Ford testified a second time at a hearing of the Senate Western Hemisphere subcommittee called for the purpose of investigating Bolton's Heritage comments. According to the editorial, "Connecticut Democrat Christopher Dodd - one of Mr. Bolton's fiercest critics - asked Mr. Ford: 'Did you have any disagreements with the draft [Heritage] speech?' Ford replied, 'On the intelligence side, we did not. We approved it. It was the language we had provided.'

So much for Mr. Ford's credibility. What about the allegation that Bolton is a partisan bully?
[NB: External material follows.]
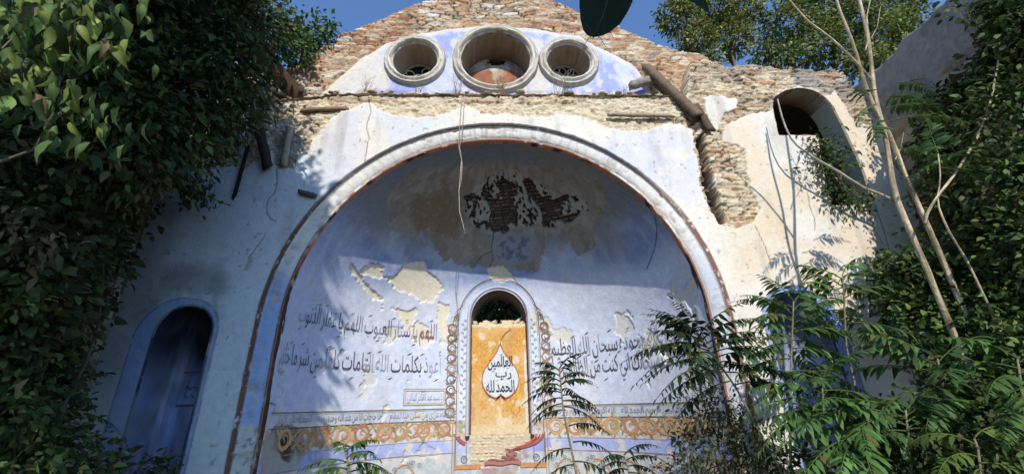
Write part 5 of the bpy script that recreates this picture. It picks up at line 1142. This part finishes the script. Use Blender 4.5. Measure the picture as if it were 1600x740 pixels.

Yesterday, Dodd claimed that there is "credible information" that Bolton tried to have two intelligence analysts fired for raising objections in advance of his Heritage speech. Dodd seems to have forgotten that the Senate has already investigated these allegations. In a report issued by the Intelligence Committee last July, Bolton and other government officials were exonerated of the charges of trying to manipulate intelligence for political purposes. According to the Journal, the report concluded that none of the intelligence analysts it interviewed "provided any information to the Committee which showed that policymakers had attempted to coerce, influence or pressure analysts to change their analysis or that any intelligence analysts had changed their intelligence judgments as a result of political pressure." Moreover, reported the Journal, "the Senate report specifically clears Mr. Bolton of charges relating to the Heritage speech. [my emphases]


This isn't a case of faulty memory or failure to "do homework." This is sheer straw-grasping. Or, as the WSJ concludes...


"All of this, in short, is political smoke designed to disguise what is really a policy dispute. Mr. Bolton's opponents don't want to promote a blunt-spoken supporter of Mr. Bush's foreign policy to help reform an obviously dysfunctional United Nations. They prefer someone who'll subjugate U.S. interests to the 'multilateralism' that is their, and the U.N.'s, dominant ethic. Democrats who vote against Mr. Bolton will be saying they want an Ambassador to the U.N. who represents Kofi Annan, not America."
And they (presumeably - Linc Chaffee is on the Foreign Relations Committee, and Chairman Dick Lugar has also been wobbly about the Bolton appointment) won't have the votes to defeat him.

Next stop: another filibuster.

At this rate, we'll end up with a Kerry administration that has everything except John Kerry.

Is this what the RINOs really wanted? We'll soon find out.